The allegations in the criminal indictment stem from the same misconduct underlying the SEC's pending civil enforcement action against Thibeault and the associated entities concerning the alleged misappropriation of money from an investment fund. In a complaint filed in federal court on January 9, 2015, the SEC named Thibeault as a defendant, along with the following entities, all believed to be controlled by Thibeault: Graduate Leverage, LLC; GL Capital Partners, LLC; GL Investment Services, LLC; and Taft Financial Services, LLC. The SEC also charged two other parties as relief defendants based on their alleged receipt of investor funds: GL Advisor Solutions, Inc., a corporation based in the Philippines that is controlled by Graduate Leverage, LLC and Thibeault; and Shawnet Thibeault, who is Daniel Thibeault's wife.

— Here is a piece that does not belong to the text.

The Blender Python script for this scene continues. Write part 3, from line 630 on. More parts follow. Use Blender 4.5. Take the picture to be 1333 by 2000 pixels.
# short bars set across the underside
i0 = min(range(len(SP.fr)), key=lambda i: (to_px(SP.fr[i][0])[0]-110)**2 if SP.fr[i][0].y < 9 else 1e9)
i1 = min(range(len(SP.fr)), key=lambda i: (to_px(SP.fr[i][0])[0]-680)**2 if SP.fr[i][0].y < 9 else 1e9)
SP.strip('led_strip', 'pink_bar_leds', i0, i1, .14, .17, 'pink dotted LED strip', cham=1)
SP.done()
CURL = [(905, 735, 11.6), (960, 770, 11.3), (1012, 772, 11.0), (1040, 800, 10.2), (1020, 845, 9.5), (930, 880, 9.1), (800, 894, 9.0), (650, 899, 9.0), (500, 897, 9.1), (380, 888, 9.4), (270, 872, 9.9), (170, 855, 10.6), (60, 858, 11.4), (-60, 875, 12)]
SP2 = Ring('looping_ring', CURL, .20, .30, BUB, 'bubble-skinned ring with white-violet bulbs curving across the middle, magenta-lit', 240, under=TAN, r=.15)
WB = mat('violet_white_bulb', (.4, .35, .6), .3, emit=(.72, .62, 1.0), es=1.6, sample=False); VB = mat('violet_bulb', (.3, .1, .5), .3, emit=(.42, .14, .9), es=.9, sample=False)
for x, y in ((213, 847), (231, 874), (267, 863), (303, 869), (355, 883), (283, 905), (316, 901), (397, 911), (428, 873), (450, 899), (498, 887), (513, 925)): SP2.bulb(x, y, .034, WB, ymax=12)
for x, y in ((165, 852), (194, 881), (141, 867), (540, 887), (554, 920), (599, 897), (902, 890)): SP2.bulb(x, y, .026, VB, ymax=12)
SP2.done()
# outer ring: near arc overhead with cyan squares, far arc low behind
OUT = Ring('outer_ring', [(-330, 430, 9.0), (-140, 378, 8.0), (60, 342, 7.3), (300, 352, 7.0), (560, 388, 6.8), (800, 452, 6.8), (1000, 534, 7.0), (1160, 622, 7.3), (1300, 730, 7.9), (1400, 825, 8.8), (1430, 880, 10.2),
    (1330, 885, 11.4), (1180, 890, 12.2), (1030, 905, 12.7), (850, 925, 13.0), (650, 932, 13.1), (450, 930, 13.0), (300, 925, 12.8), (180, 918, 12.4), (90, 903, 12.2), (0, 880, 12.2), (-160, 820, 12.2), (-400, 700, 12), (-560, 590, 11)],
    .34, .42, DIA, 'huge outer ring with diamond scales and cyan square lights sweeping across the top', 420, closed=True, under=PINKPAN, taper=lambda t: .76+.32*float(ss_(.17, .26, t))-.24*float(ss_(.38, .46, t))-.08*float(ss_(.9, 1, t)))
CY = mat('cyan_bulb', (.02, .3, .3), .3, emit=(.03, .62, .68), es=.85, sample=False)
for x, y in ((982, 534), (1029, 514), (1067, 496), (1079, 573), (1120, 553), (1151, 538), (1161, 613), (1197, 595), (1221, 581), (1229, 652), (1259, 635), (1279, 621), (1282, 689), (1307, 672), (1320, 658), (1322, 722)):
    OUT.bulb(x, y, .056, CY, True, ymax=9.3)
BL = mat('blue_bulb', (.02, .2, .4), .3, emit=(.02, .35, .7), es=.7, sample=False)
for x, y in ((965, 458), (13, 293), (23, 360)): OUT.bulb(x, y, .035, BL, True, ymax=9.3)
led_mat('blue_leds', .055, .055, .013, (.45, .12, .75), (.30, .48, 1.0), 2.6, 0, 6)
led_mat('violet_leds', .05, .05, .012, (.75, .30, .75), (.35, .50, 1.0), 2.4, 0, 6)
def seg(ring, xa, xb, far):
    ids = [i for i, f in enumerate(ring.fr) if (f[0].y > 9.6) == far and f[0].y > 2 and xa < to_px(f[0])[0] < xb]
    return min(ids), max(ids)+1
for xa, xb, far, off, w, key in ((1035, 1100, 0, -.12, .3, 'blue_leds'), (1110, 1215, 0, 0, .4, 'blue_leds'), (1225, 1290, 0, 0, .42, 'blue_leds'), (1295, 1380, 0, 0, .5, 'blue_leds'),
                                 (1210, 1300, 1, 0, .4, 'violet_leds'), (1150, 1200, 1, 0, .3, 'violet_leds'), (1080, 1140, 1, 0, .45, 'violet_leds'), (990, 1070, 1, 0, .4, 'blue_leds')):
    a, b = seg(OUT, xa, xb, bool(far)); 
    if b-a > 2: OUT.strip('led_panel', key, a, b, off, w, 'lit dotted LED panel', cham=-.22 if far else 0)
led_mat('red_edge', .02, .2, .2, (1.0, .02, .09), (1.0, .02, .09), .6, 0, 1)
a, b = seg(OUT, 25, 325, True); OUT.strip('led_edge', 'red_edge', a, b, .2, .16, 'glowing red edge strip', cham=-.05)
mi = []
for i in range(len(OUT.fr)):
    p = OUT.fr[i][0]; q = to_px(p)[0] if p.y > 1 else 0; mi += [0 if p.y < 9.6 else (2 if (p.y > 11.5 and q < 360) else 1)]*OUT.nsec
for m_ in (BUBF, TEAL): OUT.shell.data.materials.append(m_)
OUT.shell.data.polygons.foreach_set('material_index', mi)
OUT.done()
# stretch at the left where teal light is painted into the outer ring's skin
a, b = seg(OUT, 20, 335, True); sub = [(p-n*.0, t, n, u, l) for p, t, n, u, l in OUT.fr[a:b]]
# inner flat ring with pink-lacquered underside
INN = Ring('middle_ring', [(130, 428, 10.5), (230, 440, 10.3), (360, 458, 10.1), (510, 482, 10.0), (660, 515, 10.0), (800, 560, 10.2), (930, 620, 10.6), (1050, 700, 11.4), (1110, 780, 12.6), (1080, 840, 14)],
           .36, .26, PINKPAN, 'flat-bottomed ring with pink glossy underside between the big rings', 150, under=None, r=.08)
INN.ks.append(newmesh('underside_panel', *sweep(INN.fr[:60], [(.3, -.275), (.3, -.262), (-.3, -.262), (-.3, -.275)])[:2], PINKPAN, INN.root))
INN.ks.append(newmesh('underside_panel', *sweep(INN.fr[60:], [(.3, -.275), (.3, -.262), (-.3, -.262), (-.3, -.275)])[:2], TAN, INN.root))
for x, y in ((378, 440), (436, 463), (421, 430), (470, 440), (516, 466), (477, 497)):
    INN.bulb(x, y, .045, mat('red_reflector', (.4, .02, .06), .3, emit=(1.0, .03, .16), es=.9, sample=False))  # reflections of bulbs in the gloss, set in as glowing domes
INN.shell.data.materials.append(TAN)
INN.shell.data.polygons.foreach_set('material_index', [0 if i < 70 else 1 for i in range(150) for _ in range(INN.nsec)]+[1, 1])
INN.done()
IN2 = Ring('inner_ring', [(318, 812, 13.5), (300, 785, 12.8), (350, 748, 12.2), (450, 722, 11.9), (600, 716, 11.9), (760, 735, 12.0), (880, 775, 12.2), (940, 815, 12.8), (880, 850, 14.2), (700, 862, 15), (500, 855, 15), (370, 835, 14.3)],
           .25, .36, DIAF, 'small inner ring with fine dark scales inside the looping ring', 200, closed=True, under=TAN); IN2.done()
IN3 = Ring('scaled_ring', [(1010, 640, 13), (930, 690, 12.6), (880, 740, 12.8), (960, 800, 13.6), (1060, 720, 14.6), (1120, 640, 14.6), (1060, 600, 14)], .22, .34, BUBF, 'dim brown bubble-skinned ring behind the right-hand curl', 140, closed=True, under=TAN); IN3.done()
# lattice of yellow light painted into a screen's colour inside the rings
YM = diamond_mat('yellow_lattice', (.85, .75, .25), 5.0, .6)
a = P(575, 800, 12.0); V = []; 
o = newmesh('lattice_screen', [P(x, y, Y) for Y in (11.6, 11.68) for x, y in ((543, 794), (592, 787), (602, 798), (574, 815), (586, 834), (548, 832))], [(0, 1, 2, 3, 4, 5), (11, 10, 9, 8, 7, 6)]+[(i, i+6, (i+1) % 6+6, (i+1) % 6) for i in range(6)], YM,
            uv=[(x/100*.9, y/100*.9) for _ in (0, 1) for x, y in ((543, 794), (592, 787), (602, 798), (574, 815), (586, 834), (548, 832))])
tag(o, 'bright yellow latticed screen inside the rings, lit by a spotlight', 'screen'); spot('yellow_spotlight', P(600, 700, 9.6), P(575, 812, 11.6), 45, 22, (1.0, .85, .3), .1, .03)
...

The SEC's complaint alleges that GL Capital Partners, LLC and its principal, Daniel Thibeault, were the investment advisers to a fund called the GL Beyond Income Fund, and that they misappropriated money that belonged to this fund. The GL Beyond Income Fund's assets consisted primarily of individual variable rate consumer loans. The SEC alleges that beginning in 2013 or earlier, Thibeault and the other defendants engaged in a scheme to divert investor money from the GL Beyond Income Fund by creating fake loans and reporting those fake loans as assets of the GL Beyond Income Fund, using the names and personal information of individuals who were unaware that loans were being originated. The complaint further alleges that the GL Beyond Income Fund disbursed millions of dollars to fund these fictitious loans, but the borrowed money did not go to the purported borrowers whose names appeared on the documentation; instead, the SEC alleges, it was transferred to Thibeault and the other defendants who used the money for personal expenses and to run businesses other than the GL Beyond Income Fund, and used it to conceal and perpetuate the scheme by making "interest payments" on fake loans.
Thibeault was originally charged by a criminal complaint and was arrested on December 11, 2014. The SEC's action against Thibeault and the other defendants, which is pending, seeks disgorgement of ill-gotten gains plus pre-judgment interest and penalties and permanent injunctions against further violations of the securities laws. On January 21, 2015, the United States District Court for the District of Massachusetts imposed an asset freeze against Thibeault and the other defendants and relief defendants and ordered certain other preliminary relief.
For further information, see Litigation Release No. 23171 (January 9, 2015) [Civil Complaint]; Litigation Release No. 23178 (January 22, 2015).